» **Aim**
Would you restate all the data that follows, word for word?

» **Recorded data**

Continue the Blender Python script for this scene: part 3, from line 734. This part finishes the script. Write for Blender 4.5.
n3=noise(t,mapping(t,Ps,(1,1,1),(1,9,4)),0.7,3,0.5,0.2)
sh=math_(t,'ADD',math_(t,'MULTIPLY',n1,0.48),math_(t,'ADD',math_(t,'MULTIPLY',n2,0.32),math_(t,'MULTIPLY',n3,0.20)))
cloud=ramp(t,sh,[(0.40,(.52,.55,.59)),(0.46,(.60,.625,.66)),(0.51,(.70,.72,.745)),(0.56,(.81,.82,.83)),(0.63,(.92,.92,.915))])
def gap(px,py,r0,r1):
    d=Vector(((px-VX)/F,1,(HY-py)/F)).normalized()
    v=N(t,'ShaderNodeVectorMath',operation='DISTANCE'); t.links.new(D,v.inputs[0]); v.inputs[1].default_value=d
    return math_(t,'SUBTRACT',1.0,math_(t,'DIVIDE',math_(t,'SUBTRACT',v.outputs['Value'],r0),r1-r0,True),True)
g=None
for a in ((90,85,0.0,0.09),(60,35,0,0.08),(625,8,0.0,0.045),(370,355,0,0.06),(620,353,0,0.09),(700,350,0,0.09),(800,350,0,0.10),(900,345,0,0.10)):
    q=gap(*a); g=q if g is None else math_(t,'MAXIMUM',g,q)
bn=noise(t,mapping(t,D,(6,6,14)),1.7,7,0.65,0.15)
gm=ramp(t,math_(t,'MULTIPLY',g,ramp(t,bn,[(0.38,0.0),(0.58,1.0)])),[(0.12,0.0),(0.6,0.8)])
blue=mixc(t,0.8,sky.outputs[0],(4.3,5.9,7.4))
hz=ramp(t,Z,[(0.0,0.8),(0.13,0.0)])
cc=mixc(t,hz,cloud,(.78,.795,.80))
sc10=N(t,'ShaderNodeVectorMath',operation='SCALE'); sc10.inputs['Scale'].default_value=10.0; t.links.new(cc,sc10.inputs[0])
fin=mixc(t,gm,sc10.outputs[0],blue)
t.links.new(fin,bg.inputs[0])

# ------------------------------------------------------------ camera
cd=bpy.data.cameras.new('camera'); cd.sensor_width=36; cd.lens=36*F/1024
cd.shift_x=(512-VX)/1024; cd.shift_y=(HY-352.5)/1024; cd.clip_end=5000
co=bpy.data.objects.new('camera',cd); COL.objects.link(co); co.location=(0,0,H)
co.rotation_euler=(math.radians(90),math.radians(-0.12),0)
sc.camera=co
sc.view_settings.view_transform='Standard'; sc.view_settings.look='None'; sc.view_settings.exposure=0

» **Solution to the problem**
Continue the Blender Python script for this scene: part 3, from line 734. This part finishes the script. Write for Blender 4.5.
n3=noise(t,mapping(t,Ps,(1,1,1),(1,9,4)),0.7,3,0.5,0.2)
sh=math_(t,'ADD',math_(t,'MULTIPLY',n1,0.48),math_(t,'ADD',math_(t,'MULTIPLY',n2,0.32),math_(t,'MULTIPLY',n3,0.20)))
cloud=ramp(t,sh,[(0.40,(.52,.55,.59)),(0.46,(.60,.625,.66)),(0.51,(.70,.72,.745)),(0.56,(.81,.82,.83)),(0.63,(.92,.92,.915))])
def gap(px,py,r0,r1):
    d=Vector(((px-VX)/F,1,(HY-py)/F)).normalized()
    v=N(t,'ShaderNodeVectorMath',operation='DISTANCE'); t.links.new(D,v.inputs[0]); v.inputs[1].default_value=d
    return math_(t,'SUBTRACT',1.0,math_(t,'DIVIDE',math_(t,'SUBTRACT',v.outputs['Value'],r0),r1-r0,True),True)
g=None
for a in ((90,85,0.0,0.09),(60,35,0,0.08),(625,8,0.0,0.045),(370,355,0,0.06),(620,353,0,0.09),(700,350,0,0.09),(800,350,0,0.10),(900,345,0,0.10)):
    q=gap(*a); g=q if g is None else math_(t,'MAXIMUM',g,q)
bn=noise(t,mapping(t,D,(6,6,14)),1.7,7,0.65,0.15)
gm=ramp(t,math_(t,'MULTIPLY',g,ramp(t,bn,[(0.38,0.0),(0.58,1.0)])),[(0.12,0.0),(0.6,0.8)])
blue=mixc(t,0.8,sky.outputs[0],(4.3,5.9,7.4))
hz=ramp(t,Z,[(0.0,0.8),(0.13,0.0)])
cc=mixc(t,hz,cloud,(.78,.795,.80))
sc10=N(t,'ShaderNodeVectorMath',operation='SCALE'); sc10.inputs['Scale'].default_value=10.0; t.links.new(cc,sc10.inputs[0])
fin=mixc(t,gm,sc10.outputs[0],blue)
t.links.new(fin,bg.inputs[0])

# ------------------------------------------------------------ camera
cd=bpy.data.cameras.new('camera'); cd.sensor_width=36; cd.lens=36*F/1024
cd.shift_x=(512-VX)/1024; cd.shift_y=(HY-352.5)/1024; cd.clip_end=5000
co=bpy.data.objects.new('camera',cd); COL.objects.link(co); co.location=(0,0,H)
co.rotation_euler=(math.radians(90),math.radians(-0.12),0)
sc.camera=co
sc.view_settings.view_transform='Standard'; sc.view_settings.look='None'; sc.view_settings.exposure=0